Ericsson settles patent dispute with Samsung


FILE PHOTO: Ericsson logo is seen at its headquarters in Stockholm, Sweden June 14, 2018. REUTERS/Olof Swahnberg

STOCKHOLM (Reuters) - Ericsson has reached a "multi-year" agreement on global patent licences with Samsung, the Swedish telecom equipment maker said on Friday, ending a dispute that hit its first-quarter revenue.

Ericsson said it had not disclosed how many years the deal, which includes patents for all cellular technologies, would last. It said it now expects second-quarter patent licensing revenue to be 2 billion crowns ($237 million) to 2.5 billion crowns.

The settlement, which ends ongoing lawsuits in several countries, was done in record time as patent disputes between technology companies can often take years to settle.

The current dispute started in December, while the last tussle between the two companies was in 2012 and took two years to resolve.

The cross-licence agreement covers sales of network infrastructure and handsets from Jan. 1, 2021, it said in a statement. The companies declined to disclose the terms citing confidentiality.

Ericsson invests about 40 billion crowns every year in research and has a portfolio of more than 57,000 patents.

Its Nordic rival Nokia, which also has a substantial patent portfolio, settled a patent issue with Samsung earlier this year.

In the first quarter, Ericsson's patent licensing revenue fell to 0.8 billion crowns from 2.5 billion crowns a year earlier. Royalties from its patent portfolio account for roughly a third of Ericsson's operating profit.
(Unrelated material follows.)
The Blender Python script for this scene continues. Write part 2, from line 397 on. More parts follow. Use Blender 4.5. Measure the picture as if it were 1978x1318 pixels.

Ericsson said its patent revenue continue to be affected by factors such as expired licence agreements pending renewal, geopolitical impacts on the handset market, a technology shift from 4G to 5G, and possible currency effects going forward.

It still has an ongoing dispute with Dutch telecom company KPN NV, which last month filed a patent-infringement complaint against Ericsson in a district court in Texas.